-- Start Data segment --

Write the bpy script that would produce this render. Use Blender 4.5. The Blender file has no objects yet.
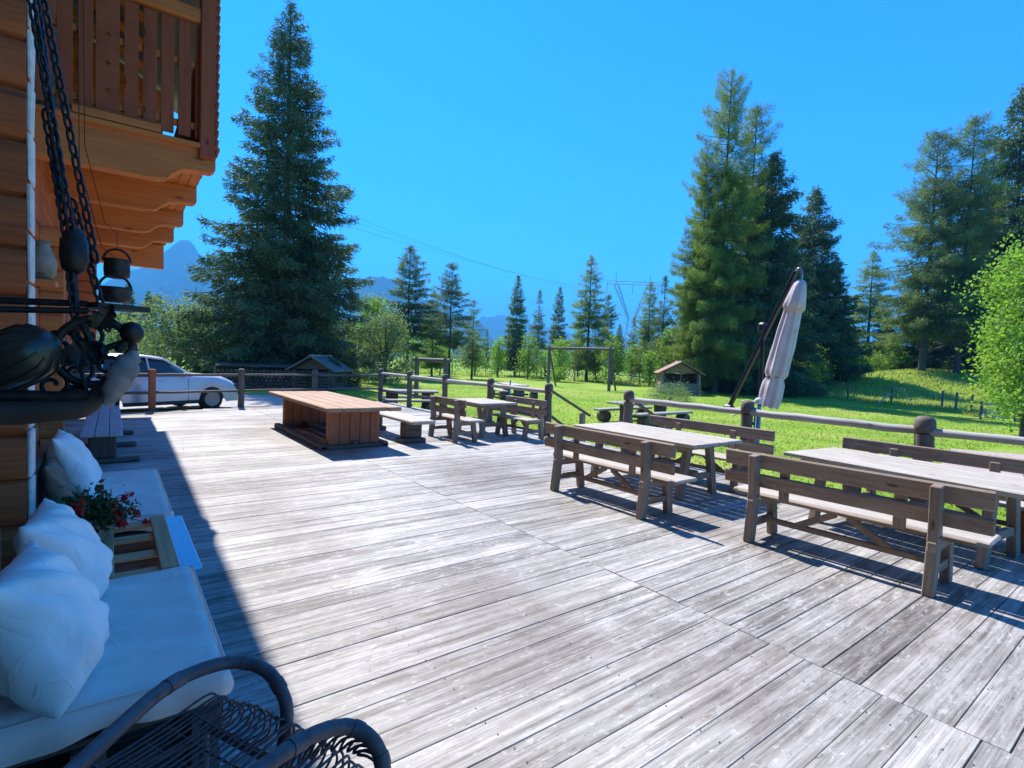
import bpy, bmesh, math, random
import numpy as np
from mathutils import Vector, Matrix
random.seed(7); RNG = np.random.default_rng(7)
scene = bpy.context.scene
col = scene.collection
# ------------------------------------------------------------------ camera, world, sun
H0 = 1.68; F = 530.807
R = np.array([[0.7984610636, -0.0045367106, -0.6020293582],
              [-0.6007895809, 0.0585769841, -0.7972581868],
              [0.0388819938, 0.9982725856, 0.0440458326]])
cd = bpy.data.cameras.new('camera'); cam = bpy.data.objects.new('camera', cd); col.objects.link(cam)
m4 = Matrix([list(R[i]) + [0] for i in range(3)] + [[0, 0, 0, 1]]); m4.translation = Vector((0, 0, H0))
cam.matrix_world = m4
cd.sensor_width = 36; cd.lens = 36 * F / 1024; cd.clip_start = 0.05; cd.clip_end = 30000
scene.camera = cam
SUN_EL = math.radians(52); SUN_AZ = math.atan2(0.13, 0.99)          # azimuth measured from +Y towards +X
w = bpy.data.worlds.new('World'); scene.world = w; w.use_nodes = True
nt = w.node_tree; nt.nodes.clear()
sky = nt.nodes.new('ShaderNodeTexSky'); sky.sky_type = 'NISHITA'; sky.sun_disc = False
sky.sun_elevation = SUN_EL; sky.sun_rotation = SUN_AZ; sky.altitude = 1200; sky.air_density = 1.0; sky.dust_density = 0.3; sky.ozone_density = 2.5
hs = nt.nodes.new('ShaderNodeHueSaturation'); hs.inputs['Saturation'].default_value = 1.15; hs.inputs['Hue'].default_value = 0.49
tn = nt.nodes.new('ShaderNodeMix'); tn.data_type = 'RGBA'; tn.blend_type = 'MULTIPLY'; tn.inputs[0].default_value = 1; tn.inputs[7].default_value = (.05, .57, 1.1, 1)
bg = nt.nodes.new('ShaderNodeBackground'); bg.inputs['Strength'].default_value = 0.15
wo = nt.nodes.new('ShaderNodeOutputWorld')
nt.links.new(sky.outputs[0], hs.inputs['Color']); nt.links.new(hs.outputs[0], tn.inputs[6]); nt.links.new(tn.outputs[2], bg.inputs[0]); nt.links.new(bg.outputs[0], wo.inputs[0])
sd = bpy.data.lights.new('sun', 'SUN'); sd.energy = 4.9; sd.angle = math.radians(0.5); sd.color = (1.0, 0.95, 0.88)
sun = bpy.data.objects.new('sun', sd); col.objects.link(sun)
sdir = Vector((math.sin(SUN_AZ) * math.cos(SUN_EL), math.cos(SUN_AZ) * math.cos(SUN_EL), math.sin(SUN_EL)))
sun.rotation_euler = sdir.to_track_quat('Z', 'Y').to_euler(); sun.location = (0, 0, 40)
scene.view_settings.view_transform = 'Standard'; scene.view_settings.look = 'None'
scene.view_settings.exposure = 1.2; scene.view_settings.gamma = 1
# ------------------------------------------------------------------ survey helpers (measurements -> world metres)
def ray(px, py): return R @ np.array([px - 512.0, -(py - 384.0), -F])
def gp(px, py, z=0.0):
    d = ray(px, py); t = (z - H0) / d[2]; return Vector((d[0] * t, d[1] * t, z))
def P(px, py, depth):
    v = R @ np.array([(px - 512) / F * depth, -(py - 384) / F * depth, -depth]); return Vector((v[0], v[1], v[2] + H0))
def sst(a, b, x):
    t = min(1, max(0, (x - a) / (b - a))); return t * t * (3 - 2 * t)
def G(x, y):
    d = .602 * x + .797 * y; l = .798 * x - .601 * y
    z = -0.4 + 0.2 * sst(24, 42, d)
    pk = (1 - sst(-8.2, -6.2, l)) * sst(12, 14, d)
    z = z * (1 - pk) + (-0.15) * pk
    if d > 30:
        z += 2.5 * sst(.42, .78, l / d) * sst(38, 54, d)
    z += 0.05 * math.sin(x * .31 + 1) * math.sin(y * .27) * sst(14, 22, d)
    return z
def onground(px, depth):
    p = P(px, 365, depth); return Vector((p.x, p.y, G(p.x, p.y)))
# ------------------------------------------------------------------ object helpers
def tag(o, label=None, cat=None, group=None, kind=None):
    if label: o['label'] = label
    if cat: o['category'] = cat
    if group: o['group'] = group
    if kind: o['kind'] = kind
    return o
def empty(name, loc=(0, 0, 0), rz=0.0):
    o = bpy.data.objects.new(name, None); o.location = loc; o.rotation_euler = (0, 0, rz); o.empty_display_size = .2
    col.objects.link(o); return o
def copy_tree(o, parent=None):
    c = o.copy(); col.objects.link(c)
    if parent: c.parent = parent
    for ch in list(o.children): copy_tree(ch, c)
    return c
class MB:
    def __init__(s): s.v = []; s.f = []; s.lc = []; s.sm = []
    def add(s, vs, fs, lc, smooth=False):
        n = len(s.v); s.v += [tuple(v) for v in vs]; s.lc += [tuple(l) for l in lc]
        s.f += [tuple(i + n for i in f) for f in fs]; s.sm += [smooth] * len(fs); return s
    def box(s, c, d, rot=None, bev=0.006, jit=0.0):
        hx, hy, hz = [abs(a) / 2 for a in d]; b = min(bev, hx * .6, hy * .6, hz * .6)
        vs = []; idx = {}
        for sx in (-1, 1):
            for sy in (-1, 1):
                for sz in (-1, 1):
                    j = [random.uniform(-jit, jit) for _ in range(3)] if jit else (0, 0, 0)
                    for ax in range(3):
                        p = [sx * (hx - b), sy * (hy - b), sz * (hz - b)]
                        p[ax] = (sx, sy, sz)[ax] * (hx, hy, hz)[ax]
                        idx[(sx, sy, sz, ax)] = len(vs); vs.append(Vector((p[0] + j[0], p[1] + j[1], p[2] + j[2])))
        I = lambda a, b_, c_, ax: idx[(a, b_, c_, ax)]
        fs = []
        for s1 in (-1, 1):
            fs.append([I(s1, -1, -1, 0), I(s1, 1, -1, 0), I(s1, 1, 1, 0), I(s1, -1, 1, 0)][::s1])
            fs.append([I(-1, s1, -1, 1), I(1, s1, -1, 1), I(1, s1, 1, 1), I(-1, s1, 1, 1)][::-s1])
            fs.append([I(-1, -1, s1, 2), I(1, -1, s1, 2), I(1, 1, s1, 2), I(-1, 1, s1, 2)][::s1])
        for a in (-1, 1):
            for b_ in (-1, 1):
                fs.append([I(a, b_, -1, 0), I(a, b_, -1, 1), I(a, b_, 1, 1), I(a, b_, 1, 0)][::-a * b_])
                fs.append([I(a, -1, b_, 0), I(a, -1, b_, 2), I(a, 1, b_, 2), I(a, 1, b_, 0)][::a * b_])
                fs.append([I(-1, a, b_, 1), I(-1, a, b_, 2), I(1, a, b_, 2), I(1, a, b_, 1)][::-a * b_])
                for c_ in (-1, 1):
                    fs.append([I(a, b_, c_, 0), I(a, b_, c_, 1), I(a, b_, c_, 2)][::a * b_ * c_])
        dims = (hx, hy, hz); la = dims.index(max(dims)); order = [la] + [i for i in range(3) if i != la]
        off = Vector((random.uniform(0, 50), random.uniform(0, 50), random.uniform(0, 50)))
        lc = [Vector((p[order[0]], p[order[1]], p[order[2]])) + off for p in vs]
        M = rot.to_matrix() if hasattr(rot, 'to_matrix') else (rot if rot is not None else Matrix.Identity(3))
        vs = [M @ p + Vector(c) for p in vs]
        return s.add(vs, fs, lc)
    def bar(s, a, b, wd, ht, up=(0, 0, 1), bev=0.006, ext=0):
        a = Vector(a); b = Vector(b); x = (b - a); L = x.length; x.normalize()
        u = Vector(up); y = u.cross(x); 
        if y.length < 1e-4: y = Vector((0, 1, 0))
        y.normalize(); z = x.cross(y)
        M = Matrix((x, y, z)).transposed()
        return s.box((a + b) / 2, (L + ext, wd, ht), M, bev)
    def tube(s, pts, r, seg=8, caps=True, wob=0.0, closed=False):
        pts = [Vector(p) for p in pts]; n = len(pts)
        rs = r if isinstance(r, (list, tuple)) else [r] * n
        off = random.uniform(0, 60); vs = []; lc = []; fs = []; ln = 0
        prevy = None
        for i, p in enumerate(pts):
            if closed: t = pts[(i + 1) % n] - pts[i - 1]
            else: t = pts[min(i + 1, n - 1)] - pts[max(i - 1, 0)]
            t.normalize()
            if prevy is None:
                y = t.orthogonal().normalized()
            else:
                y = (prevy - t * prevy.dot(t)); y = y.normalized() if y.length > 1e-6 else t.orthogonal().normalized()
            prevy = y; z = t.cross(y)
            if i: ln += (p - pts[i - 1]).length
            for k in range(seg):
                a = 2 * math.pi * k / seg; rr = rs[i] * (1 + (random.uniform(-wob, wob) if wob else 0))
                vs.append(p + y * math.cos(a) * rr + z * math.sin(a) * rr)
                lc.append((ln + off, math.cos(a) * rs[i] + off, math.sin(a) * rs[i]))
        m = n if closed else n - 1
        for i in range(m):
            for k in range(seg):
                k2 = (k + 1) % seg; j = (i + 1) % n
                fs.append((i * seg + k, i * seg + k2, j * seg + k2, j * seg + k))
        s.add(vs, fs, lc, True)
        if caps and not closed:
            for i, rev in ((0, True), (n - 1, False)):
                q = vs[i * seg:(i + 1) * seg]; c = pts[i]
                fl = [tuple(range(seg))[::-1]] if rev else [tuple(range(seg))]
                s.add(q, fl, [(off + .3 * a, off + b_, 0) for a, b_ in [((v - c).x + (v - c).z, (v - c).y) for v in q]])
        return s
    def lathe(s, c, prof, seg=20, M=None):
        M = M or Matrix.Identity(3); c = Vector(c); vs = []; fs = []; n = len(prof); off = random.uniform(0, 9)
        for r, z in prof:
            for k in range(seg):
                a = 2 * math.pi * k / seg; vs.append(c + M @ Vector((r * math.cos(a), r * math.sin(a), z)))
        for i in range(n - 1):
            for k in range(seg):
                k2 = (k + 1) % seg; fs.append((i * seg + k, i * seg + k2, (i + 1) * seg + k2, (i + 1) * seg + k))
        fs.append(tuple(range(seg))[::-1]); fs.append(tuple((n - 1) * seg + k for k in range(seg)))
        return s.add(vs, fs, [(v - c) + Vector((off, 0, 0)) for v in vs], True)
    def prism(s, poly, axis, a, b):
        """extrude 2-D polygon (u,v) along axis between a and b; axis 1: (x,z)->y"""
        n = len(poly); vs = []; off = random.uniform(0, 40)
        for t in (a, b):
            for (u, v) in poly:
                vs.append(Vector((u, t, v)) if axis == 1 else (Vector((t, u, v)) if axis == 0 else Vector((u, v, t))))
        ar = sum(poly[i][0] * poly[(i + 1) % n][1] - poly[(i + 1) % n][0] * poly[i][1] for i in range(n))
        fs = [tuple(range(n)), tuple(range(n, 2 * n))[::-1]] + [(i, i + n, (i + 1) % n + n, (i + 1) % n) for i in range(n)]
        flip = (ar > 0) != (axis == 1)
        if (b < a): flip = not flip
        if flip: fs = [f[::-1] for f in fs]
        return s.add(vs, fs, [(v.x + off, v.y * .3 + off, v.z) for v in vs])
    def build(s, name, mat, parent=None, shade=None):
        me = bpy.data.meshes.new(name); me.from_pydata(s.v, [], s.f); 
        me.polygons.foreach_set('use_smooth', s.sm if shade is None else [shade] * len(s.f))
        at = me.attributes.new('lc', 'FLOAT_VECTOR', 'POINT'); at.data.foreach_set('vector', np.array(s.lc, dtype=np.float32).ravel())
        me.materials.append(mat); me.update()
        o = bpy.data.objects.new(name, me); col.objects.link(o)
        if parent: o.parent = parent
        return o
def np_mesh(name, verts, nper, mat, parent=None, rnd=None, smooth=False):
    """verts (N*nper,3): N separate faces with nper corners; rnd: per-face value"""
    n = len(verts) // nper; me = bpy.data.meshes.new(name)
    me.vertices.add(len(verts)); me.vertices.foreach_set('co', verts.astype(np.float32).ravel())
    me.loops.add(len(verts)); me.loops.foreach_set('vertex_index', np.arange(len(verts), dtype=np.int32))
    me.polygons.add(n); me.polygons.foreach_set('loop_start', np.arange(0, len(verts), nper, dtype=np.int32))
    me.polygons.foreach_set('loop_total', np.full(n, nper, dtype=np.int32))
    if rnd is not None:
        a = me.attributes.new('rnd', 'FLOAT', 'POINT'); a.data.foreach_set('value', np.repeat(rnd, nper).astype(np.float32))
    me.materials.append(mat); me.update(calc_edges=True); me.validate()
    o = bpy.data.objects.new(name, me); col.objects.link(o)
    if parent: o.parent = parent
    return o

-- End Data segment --

Set exercise:
Work through the listing above and report how many lines include the string "objects", with no other text.

Reply to the task:
8